A bibliography is, simply, a list of sources.  An annotated bibliography is a list of sources that you elaborate on, or annotate.  Often, this kind of expanded works-cited list comes at the end of a research paper, though it can be helpful to compile an annotated bibliography before writing the first draft as a way of organizing your research.

This assignment asks you to think about, first, what potential ancillary texts are saying, and second, how those texts fit in with your preliminary interpretation of your primary text. To do this, please go through the following steps to create an annotated bibliography:

 

DO SOME RESEARCH ABOUT DAVID SHIELDS, ORIGINALITY, AND PLAGIARISM

AND FIND A FEW RELIABLE SOURCES THAT WE CAN USE TO UNDERSTAND THE TEXT

 

Step 1 (Finding a starting place): A good place to start is to identify something that you want to better understand about the essay that you have selected as the primary source for your reckoning essay (Shields). Read over the representation that you wrote for Assignment 2. Skim the essay one more time, with an eye toward things that confuse you, frustrate you, and fascinate you. Now write a single sentence that articulates a conceptual question, an intellectual problem, or a puzzle that arises from your reading of the text. Then write another sentence or two further explaining your thinking (imagining someone is reading over your shoulder and asking "what do you mean by that?"). So this is the jumping off point for your own essay. This question, problem, or puzzle is what will help you to analyze the text (and that work will eventually lead you to an argument--but you're not there yet).

 

Step 2 (Reviewing the literature): Take another look at the sources directly related to your chosen essay that you discovered on your own as part of the previous assignment. If your sources were limited to dictionary definitions, then you're going to have to do some more digging. And expand your focus: think about and browse the various sources that we have discussed together over the term: all of the possible primary and ancillary sources for the deepening essay, the other assigned texts for the reckoning essay, and class handouts and additional readings like, Eula Biss's "Time and Distance Overcome," and even sample student essays. You might also give some thought to sources that you have come across in other classes.

 

Step 3 (Allocating sources): Review the handout about Joseph Bizup's "BEAM Method" and then make a chart with the headings Background, Exhibit, Argument, and Method (or just make a simple list--the format is not what's important here). Under each heading, identify one source (from all of the possible options that you explored in Step 2) that you could use in that way to better understand your primary text and to address your motivating question/problem/puzzle. Cite these sources in MLA format. 

 

FIND AT LEAST ONE SOURCE FOR EACH METHOD

BEAM METHOD

·       Background: using a source to provide general information to explain the topic. For example, the use of a Wikipedia page on the Pledge of Allegiance to explain the relevant court cases and changes the Pledge has undergone.

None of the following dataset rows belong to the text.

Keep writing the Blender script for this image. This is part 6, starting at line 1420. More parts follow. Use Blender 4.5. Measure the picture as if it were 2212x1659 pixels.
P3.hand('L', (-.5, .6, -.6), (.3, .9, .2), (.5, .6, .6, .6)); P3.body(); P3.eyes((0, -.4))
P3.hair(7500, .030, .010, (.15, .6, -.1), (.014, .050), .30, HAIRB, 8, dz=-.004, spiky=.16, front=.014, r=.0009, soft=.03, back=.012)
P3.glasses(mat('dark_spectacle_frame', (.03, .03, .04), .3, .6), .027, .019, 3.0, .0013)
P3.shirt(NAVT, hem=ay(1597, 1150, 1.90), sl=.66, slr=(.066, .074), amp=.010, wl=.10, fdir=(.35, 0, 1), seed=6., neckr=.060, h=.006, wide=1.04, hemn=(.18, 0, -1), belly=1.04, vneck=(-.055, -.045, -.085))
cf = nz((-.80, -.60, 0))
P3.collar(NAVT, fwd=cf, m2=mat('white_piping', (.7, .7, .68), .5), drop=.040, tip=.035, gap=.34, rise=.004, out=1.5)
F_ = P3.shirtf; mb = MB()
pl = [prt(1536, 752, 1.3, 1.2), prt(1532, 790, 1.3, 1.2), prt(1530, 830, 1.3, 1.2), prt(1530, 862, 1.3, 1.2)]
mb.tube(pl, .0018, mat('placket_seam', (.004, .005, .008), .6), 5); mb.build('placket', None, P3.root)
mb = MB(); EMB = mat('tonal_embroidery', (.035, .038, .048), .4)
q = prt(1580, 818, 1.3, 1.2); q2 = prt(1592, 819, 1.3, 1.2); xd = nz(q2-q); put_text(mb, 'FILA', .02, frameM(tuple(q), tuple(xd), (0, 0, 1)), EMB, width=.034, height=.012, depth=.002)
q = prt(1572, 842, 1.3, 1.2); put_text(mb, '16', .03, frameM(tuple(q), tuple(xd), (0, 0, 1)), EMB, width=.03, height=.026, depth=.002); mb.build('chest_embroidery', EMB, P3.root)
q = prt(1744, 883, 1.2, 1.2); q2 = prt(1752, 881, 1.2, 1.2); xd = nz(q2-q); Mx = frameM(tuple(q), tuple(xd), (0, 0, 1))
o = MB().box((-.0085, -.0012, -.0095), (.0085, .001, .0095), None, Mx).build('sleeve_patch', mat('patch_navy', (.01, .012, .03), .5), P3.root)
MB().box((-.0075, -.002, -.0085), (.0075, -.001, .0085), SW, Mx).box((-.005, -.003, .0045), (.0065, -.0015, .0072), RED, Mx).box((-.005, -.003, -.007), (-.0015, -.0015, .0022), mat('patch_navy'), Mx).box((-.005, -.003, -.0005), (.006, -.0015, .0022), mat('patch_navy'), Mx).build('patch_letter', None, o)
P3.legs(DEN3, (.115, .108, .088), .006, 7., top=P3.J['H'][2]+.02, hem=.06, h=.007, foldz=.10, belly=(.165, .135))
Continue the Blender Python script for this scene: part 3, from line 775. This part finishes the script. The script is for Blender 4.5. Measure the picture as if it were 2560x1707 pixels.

·       Exhibit: using a source as evidence or examples to analyze. For a literature paper, this would be a poem you are analyzing. For a history paper, a historical document you are analyzing. For a sociology paper, it might be the data from a study.

·       Argument: using a source to engage its argument. For example, you might use an editorial from the New York Times on the value of higher education to refute in your own paper.

·       Method: using a source’s way of analyzing an issue to apply to your own issue. For example, you might use a study’s methods, definitions, or conclusions on gentrification in Chicago to apply to your own neighborhood in New York City.

 

Step 4 (Annotating the list): Beneath the citation for each source, write two or three sentences in which you discuss what the source is saying (this will be like a very short representation) and how what this source is saying informs your understanding of your selected primary source. In other words, you want to discuss how you will use the information and ideas in this ancillary source to inform your interpretation of the primary essay.

Please turn in the writing that you did in Step 1 along with the completed chart.